Second Mortgage vs Home Equity Loan

May 24th, 2010 | By tomcat | Category: General Information, home equity loan

Are you contemplating getting a home equity loan?  You may want to check out the possibility of putting a second mortgage on your home instead.  There are differences to consider between the two types of loans.  2nd Mortgages provide a specific sum of money borrowed for a set time.  Payments are amortized for the term and figured out as an exact monthly payment.  This provides for a more stable long term plan that you can set up a budget for.  You would not be subject to fluctuations in interest rates as it is set from the start unless you have a floating rate. 
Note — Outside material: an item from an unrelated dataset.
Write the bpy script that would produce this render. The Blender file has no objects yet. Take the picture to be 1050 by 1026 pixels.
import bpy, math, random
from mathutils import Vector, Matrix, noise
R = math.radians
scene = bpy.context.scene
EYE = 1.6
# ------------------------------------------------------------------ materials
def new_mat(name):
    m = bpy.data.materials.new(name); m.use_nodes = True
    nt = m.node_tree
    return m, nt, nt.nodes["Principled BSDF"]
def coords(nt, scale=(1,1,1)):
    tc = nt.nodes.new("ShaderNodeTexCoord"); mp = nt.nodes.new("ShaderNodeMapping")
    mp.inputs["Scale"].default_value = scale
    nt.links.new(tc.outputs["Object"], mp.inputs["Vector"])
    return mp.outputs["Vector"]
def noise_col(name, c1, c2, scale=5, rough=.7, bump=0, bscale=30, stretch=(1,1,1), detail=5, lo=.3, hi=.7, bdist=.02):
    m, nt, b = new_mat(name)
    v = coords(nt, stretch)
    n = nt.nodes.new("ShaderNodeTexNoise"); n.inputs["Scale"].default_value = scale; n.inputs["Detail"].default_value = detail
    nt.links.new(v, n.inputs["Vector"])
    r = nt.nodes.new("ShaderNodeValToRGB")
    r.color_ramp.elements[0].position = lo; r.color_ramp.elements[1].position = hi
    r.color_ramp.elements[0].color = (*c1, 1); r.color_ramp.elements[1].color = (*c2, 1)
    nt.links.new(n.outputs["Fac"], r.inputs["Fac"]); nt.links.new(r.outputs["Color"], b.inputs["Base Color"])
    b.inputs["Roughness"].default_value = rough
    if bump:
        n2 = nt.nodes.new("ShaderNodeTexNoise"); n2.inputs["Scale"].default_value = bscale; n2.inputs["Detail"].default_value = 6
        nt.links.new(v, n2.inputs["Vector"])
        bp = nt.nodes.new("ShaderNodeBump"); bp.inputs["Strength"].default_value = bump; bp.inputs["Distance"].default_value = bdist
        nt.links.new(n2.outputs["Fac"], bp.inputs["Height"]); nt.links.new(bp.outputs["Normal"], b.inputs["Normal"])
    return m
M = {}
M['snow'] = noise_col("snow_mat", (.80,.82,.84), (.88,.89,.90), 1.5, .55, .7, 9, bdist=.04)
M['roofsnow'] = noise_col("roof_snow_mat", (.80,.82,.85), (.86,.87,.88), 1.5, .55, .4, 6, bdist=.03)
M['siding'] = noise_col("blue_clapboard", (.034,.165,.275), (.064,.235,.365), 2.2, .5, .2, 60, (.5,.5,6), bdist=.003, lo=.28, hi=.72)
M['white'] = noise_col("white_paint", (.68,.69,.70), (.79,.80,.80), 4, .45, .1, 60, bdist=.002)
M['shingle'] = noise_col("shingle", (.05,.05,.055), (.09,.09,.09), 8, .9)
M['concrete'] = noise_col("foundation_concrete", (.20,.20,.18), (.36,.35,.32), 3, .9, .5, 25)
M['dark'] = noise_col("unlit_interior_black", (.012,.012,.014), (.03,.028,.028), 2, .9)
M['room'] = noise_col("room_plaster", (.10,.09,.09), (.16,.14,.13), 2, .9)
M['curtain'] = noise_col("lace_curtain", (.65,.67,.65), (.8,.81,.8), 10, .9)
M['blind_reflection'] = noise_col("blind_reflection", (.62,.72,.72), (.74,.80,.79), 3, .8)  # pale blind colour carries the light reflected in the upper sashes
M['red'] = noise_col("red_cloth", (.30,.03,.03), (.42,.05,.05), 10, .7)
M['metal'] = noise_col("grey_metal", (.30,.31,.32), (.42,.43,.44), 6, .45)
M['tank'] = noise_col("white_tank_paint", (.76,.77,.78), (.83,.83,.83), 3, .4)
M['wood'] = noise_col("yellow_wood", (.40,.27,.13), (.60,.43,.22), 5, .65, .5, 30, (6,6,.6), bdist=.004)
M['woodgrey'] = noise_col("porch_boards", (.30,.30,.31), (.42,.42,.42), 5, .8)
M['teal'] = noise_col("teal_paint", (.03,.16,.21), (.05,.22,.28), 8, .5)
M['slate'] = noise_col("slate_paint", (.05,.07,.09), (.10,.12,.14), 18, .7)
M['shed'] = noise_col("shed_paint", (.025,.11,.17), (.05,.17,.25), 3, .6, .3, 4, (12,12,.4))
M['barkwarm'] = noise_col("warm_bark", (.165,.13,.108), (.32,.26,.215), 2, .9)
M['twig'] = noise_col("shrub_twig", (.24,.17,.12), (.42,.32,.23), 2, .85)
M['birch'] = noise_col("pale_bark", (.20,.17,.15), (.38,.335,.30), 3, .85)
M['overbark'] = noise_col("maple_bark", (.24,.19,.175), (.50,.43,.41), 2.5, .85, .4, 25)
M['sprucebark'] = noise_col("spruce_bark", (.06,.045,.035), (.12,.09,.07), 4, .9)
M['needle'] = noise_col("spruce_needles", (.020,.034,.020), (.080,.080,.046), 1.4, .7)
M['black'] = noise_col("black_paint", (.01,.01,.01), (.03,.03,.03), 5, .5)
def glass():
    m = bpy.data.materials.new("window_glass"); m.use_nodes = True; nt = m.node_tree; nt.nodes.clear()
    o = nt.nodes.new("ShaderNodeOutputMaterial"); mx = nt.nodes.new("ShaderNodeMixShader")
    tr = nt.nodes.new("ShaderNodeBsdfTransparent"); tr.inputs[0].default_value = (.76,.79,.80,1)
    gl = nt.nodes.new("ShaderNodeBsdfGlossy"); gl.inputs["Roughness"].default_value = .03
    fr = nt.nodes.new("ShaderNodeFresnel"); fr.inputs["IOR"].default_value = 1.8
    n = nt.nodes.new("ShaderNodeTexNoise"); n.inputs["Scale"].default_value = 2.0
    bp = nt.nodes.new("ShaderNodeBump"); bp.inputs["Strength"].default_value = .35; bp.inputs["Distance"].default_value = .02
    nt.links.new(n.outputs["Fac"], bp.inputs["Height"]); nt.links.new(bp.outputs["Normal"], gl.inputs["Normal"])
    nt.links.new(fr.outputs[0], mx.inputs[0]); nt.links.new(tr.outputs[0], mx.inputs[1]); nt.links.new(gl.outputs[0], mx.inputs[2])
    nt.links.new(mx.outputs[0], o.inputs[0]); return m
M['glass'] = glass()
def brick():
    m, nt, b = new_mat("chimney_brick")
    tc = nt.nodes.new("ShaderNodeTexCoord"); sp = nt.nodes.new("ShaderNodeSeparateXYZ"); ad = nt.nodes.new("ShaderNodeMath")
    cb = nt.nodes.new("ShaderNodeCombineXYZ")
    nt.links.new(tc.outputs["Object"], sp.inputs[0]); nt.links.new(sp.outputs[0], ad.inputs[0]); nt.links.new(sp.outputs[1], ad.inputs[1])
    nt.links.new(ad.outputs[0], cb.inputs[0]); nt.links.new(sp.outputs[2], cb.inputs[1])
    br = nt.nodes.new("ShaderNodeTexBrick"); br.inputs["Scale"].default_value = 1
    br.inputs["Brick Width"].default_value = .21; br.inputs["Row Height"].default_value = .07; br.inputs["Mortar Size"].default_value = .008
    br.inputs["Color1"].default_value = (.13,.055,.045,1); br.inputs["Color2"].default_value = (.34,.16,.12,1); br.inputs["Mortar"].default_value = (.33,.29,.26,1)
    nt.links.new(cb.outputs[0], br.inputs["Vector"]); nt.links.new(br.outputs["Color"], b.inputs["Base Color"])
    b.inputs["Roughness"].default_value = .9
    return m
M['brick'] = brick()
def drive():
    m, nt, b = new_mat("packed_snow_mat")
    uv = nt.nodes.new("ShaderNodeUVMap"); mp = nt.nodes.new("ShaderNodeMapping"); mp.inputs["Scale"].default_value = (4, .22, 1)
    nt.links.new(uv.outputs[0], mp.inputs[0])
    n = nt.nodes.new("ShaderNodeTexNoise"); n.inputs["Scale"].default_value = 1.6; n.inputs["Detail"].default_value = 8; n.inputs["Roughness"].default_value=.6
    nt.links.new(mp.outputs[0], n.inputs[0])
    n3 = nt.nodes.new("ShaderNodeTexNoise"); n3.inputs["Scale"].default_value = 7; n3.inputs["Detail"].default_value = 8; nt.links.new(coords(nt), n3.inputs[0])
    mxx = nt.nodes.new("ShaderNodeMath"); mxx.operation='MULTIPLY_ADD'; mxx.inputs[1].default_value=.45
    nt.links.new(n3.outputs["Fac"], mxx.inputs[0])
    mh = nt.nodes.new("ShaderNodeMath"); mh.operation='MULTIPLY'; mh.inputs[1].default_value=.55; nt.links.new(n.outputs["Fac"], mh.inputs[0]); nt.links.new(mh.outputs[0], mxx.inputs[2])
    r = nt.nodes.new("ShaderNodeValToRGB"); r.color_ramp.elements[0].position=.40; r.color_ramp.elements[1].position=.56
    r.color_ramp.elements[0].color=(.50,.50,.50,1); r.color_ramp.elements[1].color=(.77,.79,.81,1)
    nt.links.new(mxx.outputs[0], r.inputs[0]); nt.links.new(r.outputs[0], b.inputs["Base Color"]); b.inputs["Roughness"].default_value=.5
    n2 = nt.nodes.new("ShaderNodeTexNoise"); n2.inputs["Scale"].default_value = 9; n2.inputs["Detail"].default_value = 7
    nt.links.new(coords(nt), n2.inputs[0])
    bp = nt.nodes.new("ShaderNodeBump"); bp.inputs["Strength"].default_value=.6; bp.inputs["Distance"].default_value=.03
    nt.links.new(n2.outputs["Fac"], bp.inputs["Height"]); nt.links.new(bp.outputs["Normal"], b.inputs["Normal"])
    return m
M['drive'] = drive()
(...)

 A home equity loan is more like a line of credit or similar to a credit card, except there is no card.  Usually it is used for larger purchases than what a credit card would be used for.  It is an open loan that allows for a certain amount of available borrowing power based on equity you have in real estate or property you own.  Generally the lending institution will set that amount based on an appraisal of the subject property that is being used as collateral.  One major difference between these types of loan over a second mortgage is that the lender can freeze or limit the use of it if they feel your property has lost value due to market circumstances.  A typical example of this might be someone who had a property in Florida before the market collapse of 2008 who had such a loan.  Their property effectively decreased in worth by half in a short period of time.  The lender has more control over this type of loan.  Of course you have the option of finding another lender but remember there are always fees to set these types of financial contracts.

 No matter which type of borrowing scenario you choose make sure you read the fine print and shop around for the best interest rates.